- [Given data]
----------

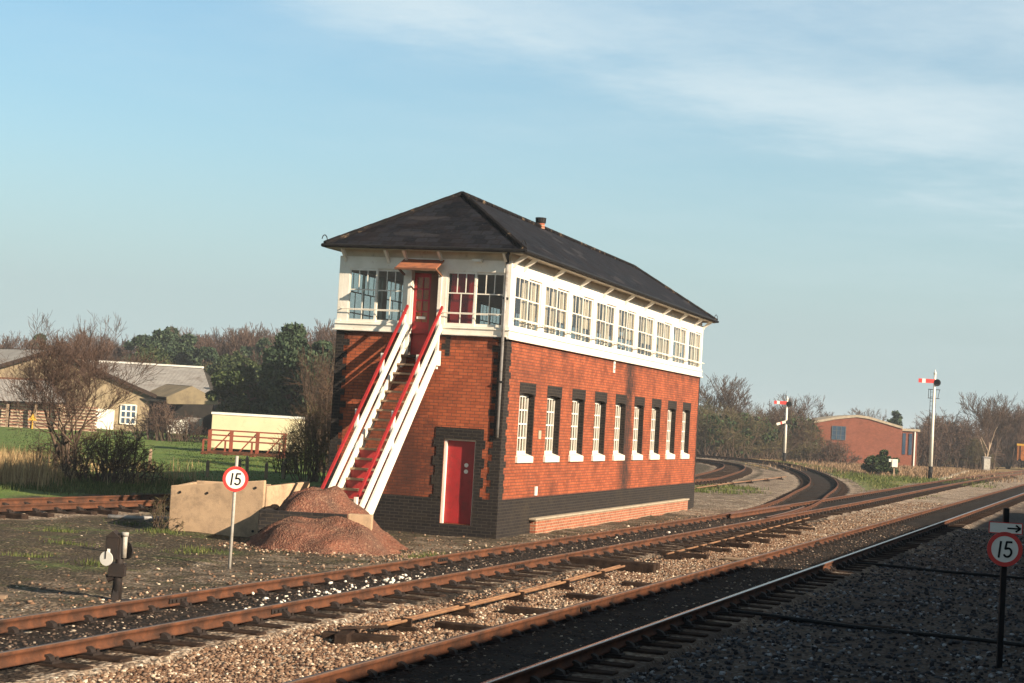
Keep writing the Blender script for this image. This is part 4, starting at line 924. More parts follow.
# wagon at the right edge
Yw = 222; xw = wx(1022, 466, Yw)
WG = empty('wagon', (xw+.6, Yw, 0), -YT, 'small rust-orange rail vehicle with yellow top edge at the far right', 'wagon')
MB().box(-1.25, 1.25, 0, 7, .9, 2.75).build('body', M['orange'], WG, bevel=.05); MB().box(-1.30, 1.30, -.03, 7.03, 2.75, 3.0).build('top_rail', M['yellow'], WG)
MB().box(-1.2, 1.2, -.08, 7.1, .68, .9).build('underframe', M['black'], WG)
for s_ in (-.85, .85):
    MB().tube([(s_, -.5, .95), (s_, -.05, .95)], [.2, .1], 12).build('buffer', M['black'], WG)
    for yy in (1.4, 5.6): MB().tube([(s_*.85-.06, yy, .45), (s_*.85+.06, yy, .45)], .45, 18).build('wheel', M['iron'], WG)
for s_ in (-.85, 0, .85): MB().box(s_-.05, s_+.05, -.05, 0, .9, 2.74).build('stanchion', M['iron'], WG)

# ------------------------------------------------------------------ brick building far right
bl_x, bY = wx(812, 461, 196), 196.
bw_ = wx(900, 466, 196)-bl_x; k_ = 196/F
BB = empty('brick_building', (bl_x, bY, GZ), -.04, 'low red brick building with shallow curved gable and blue window', 'building')
hL, hP, hR = (437.5-426)*k_+H-GZ, (440-420)*k_+H-GZ, (441-430)*k_+H-GZ
prof = [(0, hL), (bw_*.25, hL+(hP-hL)*.62), (bw_*.48, hP), (bw_*.62, hP-.12), (bw_, hR)]
MB().prism([(0, 0, -.3), (bw_, 0, -.3)]+[(x_, 0, z_) for x_, z_ in prof[::-1]], (0, 0, 0), (0, 14, 0)).build('wall', M['far_brick'], BB)
cp = MB()
for (xa, za), (xb, zb_) in zip(prof, prof[1:]): cp.prism([(xa, -.12, za+.003), (xb, -.12, zb_+.003), (xb, -.12, zb_+.26), (xa, -.12, za+.26)], (0, 0, 0), (0, 14.3, 0))
cp.build('roof', M['coping'], BB)
MB().box(bw_*.21, bw_*.36, -.05, 0, 2.5, 3.95).build('window', M['blueglass'], BB); wf_ = MB()
for q in (0, .33, .66, 1): wf_.box(bw_*(.21+.15*q)-.04, bw_*(.21+.15*q)+.04, -.08, -.05, 2.5, 3.95)
for q in (2.5, 2.98, 3.46, 3.95): wf_.box(bw_*.21, bw_*.36, -.10, -.08, q-.03, q+.03)
wf_.build('window_frame', M['darkframe'], BB)
# side wing with tall windows
wg = MB().box(bw_+.0, bw_+1.75, .6, 14, -.3, hR-.2); wg.build('wing_wall', M['far_brick'], BB); MB().box(bw_-.05, bw_+2.0, .4, 14.2, hR-.2, hR+.05).build('wing_roof', M['coping'], BB)
for a in (.15, .85): MB().box(bw_+a, bw_+a+.35, .52, .6, 1.3, hR-.45).build('tall_window', M['blueglass'], BB)
MB().box(bw_+1.42, bw_+1.55, .48, .6, -.2, hR-.2).build('downpipe', M['signwhite'], BB)
# ------------------------------------------------------------------ barns on the left
def corr(mb, p, q, r_, s__, n_=40, amp=.02):
    """corrugated sheet quad p-q-r-s (p->q eave, s->r ridge)"""
    p, q, r_, s__ = map(Vector, (p, q, r_, s__)); nn = (q-p).cross(s__-p).normalized(); k = len(mb.v)
    for i_ in range(n_*2+1):
        t = i_/(n_*2); o_ = nn*(amp if i_ % 2 else 0); mb.v.append(tuple(p.lerp(q, t)+o_)); mb.v.append(tuple(s__.lerp(r_, t)+o_))
    for i_ in range(n_*2): mb.f.append((k+2*i_, k+2*i_+2, k+2*i_+3, k+2*i_+1))
def G_(px, py, Y): return Vector(wy(px, py, Y))
# barn with gable: local frame, gable end plane roughly facing the camera, ridge running back to the left
bp_ = G_(50, 352, 142); be = G_(150, 396, 145); bz = GZ
gdir = (Vector((be.x, be.y, 0))-Vector((bp_.x, bp_.y, 0))); hw = gdir.length; gd = gdir.normalized(); rd = Vector((-.62, .78, 0))
BA = empty('barn', (bp_.x, bp_.y, GZ), 0, 'weathered gabled barn with lichened cladding and two white windows', 'barn')
pk_ = bp_.z-GZ; ev = be.z-GZ; off = lambda a, b_, z_: Vector((gd.x*a+rd.x*b_, gd.y*a+rd.y*b_, z_))
MB().prism([off(-hw, 0, 0), off(hw, 0, 0), off(hw, 0, ev), off(0, 0, pk_), off(-hw, 0, ev)], (0, 0, 0), rd*22).build('wall', M['fibre_tan'], BA)
rf = MB(); corr(rf, off(-hw-.3, -.4, ev+.0), off(-hw-.3, 23, ev+.0), off(0, 23, pk_+.18), off(0, -.4, pk_+.18)); corr(rf, off(hw+.3, -.4, ev+.05), off(hw+.3, 23, ev+.05), off(0, 23, pk_+.2), off(0, -.4, pk_+.2)); rf.build('roof', M['fibre'], BA, recalc=False)
MB().bar(off(-hw-.3, -.45, ev-.02), off(0, -.45, pk_+.1), .12, .3).bar(off(0, -.45, pk_+.1), off(hw+.3, -.45, ev-.02), .12, .3).build('bargeboard', M['sleeper'], BA)
def pw(px0, px1, py0, py1, mat, name, muntins=0):
    sc_ = lambda px: (px-50)/100*hw*1.0
    a, b_ = sc_(px0), sc_(px1); zt_ = G_((px0+px1)/2, py0, 144.2).z-GZ; zb_ = G_((px0+px1)/2, py1, 144.2).z-GZ
    nn = Vector((gd.y, -gd.x, 0)); o_ = lambda a_, d, z_: Vector((gd.x*a_+nn.x*d, gd.y*a_+nn.y*d, z_))
    o = MB().bar(o_(a, .05, (zt_+zb_)/2), o_(b_, .05, (zt_+zb_)/2), .1, zt_-zb_).build(name, mat, BA)
    if muntins:
        f_ = MB()
        for q in range(muntins+1):
            xx = a+(b_-a)*q/muntins; f_.bar(o_(xx, .13, zb_), o_(xx, .13, zt_), .12, .06, up=(0, 1, 0)); z_ = zb_+(zt_-zb_)*q/muntins; f_.bar(o_(a, .14, z_), o_(b_, .14, z_), .05, .1)
        f_.build('window_frame', M['white'], o)
pw(95, 116, 409, 430, M['white'], 'white_boarding'); pw(122, 137, 405, 424, M['blueglass'], 'window', muntins=3)
# lean-to and timber stacks
LT = empty('lean_to_shed', (*wy(20, 430, 134)[:2], GZ), 0, 'lean-to shed with dull grey sloping roof at the left edge', 'shed')
def P_l(px, py, Y): return G_(px, py, Y)-LT.location
rf = MB(); corr(rf, P_l(-60, 399, 131), P_l(66, 403, 131), P_l(52, 381, 137.5), P_l(-60, 376.5, 137.5), 30); rf.build('roof', M['fibre'], LT, recalc=False)
MB().bar(P_l(-60, 376.3, 137.6), P_l(52, 380.8, 137.6), .3, .25).build('ridge_board', M['doorbrown'], LT)
for px in (-20, 8, 36, 62): 
    a = P_l(px, 404, 131.2); MB().box(a.x-.08, a.x+.08, a.y-.08, a.y+.08, 0, a.z).build('post', M['timber'], LT)
MB().box(P_l(-60, 400, 137)[0], P_l(66, 400, 137)[0], 3.0, 3.2, 0, P_l(0, 385, 137)[2]).build('back_wall', M['darkin'], LT)
sg = ['stack of sawn timber at the far left edge under the lean-to', 'timber stack beside the yellow marker under the lean-to', 'third timber stack from the left, behind the bare thorn tree', 'rightmost timber stack under the lean-to shed']
for k, (pa, pb) in enumerate(((-30, 7), (9, 30), (32, 58), (60, 92))):
    a = G_(pa, 420, 131.8); b_ = G_(pb, 420, 131.8); top = G_(20, 402.5+random.uniform(0, 2), 131.8).z
    mb = MB(); z_ = GZ; lay = 0
    while z_ < top:
        mb.box(a.x+random.uniform(0, .08), b_.x-random.uniform(0, .08), 131.8+random.uniform(0, .1), 133.6, z_, z_+.17)
        for q in (.1, .5, .9): mb.box(a.x+(b_.x-a.x)*q-.06, a.x+(b_.x-a.x)*q+.06, 131.9, 133.5, z_+.17, z_+.23)
        z_ += .23
    tag(mb.build('timber_stack', M['stack']), sg[k], 'timber stack', 'timber stacks under the lean-to')
a = G_(33, 431, 129.5); yb = MB().prism([(-.32, 0, 0), (.32, 0, 0), (0, 0, .5)], (0, 0, 0), (0, .08, 0)).box(-.04, .04, .08, .14, -.6, .45); o = yb.build('yellow_marker', M['yellow']); o.location = (a.x-.1, 129.5, GZ+.62); tag(o, 'small yellow triangular marker in front of the timber stacks', 'marker')
# long shed behind
LS = empty('long_shed', (*wy(150, 430, 158)[:2], GZ), 0, 'long low shed with broad pale grey corrugated roof', 'shed')
def P_s(px, py, Y): return G_(px, py, Y)-LS.location
e0, e1, r1, r0 = P_s(60, 389, 152), P_s(213, 398.5, 150), P_s(203, 368.5, 160), P_s(60, 360, 162)
rf = MB(); corr(rf, e0, e1, r1, r0, 110, .022); r1b = r1+Vector((2, 9, -2.6)); r0b = r0+Vector((-1, 9, -2.6)); corr(rf, r0b, r1b, r1, r0, 110, .022); rf.build('roof', M['fibre'], LS, recalc=False)
MB().bar(r0+Vector((0, 0, .1)), r1+Vector((0, 0, .1)), .45, .16).build('ridge_capping', M['signwhite'], LS)
q0, q1 = e0+Vector((0, .6, -.1)), e1+Vector((-.1, .6, -.1))
MB().add([(q0.x, q0.y, 0), (q1.x, q1.y, 0), q1, q0], [(0, 1, 2, 3)]).add([(q1.x, q1.y, 0), (r1b.x, r1b.y, 0), r1b-Vector((0, 0, .1)), r1-Vector((0, 0, .1)), q1], [(0, 1, 2, 3, 4)]).build('wall', M['darkin'], LS)
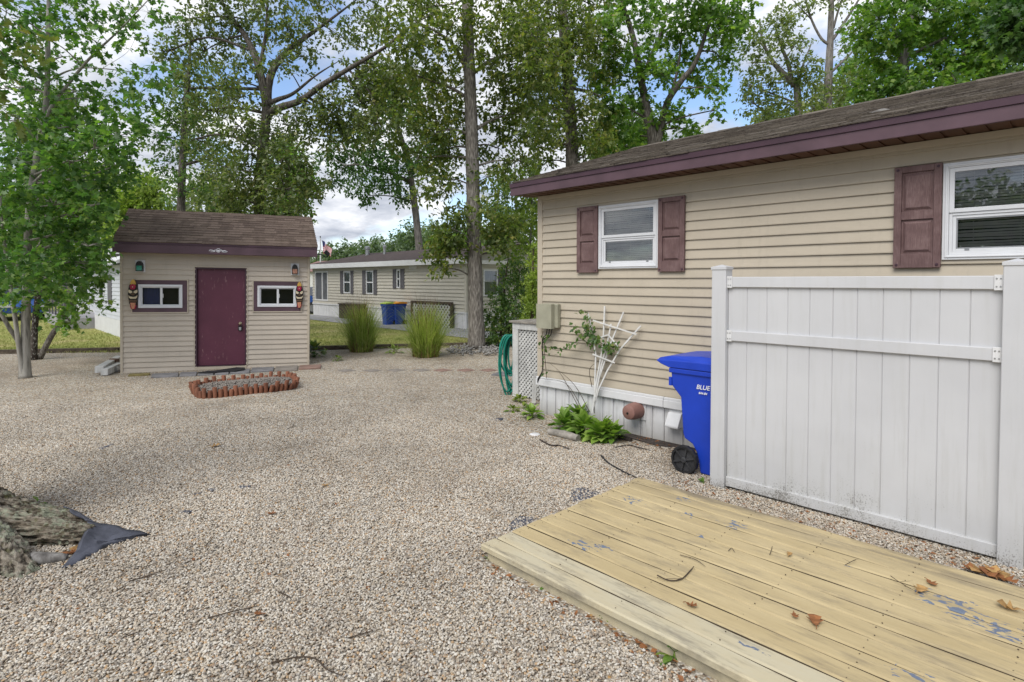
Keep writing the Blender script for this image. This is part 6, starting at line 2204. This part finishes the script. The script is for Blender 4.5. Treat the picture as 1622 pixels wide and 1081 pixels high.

----------

- [Exercise instructions] Write out exactly the opening lines of the data, stopping after the line that holds "2.74).build('stanchion', M['iron'], WG)". Exclude pictures.

- [Response]
Keep writing the Blender script for this image. This is part 4, starting at line 924. More parts follow.
# wagon at the right edge
Yw = 222; xw = wx(1022, 466, Yw)
WG = empty('wagon', (xw+.6, Yw, 0), -YT, 'small rust-orange rail vehicle with yellow top edge at the far right', 'wagon')
MB().box(-1.25, 1.25, 0, 7, .9, 2.75).build('body', M['orange'], WG, bevel=.05); MB().box(-1.30, 1.30, -.03, 7.03, 2.75, 3.0).build('top_rail', M['yellow'], WG)
MB().box(-1.2, 1.2, -.08, 7.1, .68, .9).build('underframe', M['black'], WG)
for s_ in (-.85, .85):
    MB().tube([(s_, -.5, .95), (s_, -.05, .95)], [.2, .1], 12).build('buffer', M['black'], WG)
    for yy in (1.4, 5.6): MB().tube([(s_*.85-.06, yy, .45), (s_*.85+.06, yy, .45)], .45, 18).build('wheel', M['iron'], WG)
for s_ in (-.85, 0, .85): MB().box(s_-.05, s_+.05, -.05, 0, .9, 2.74).build('stanchion', M['iron'], WG)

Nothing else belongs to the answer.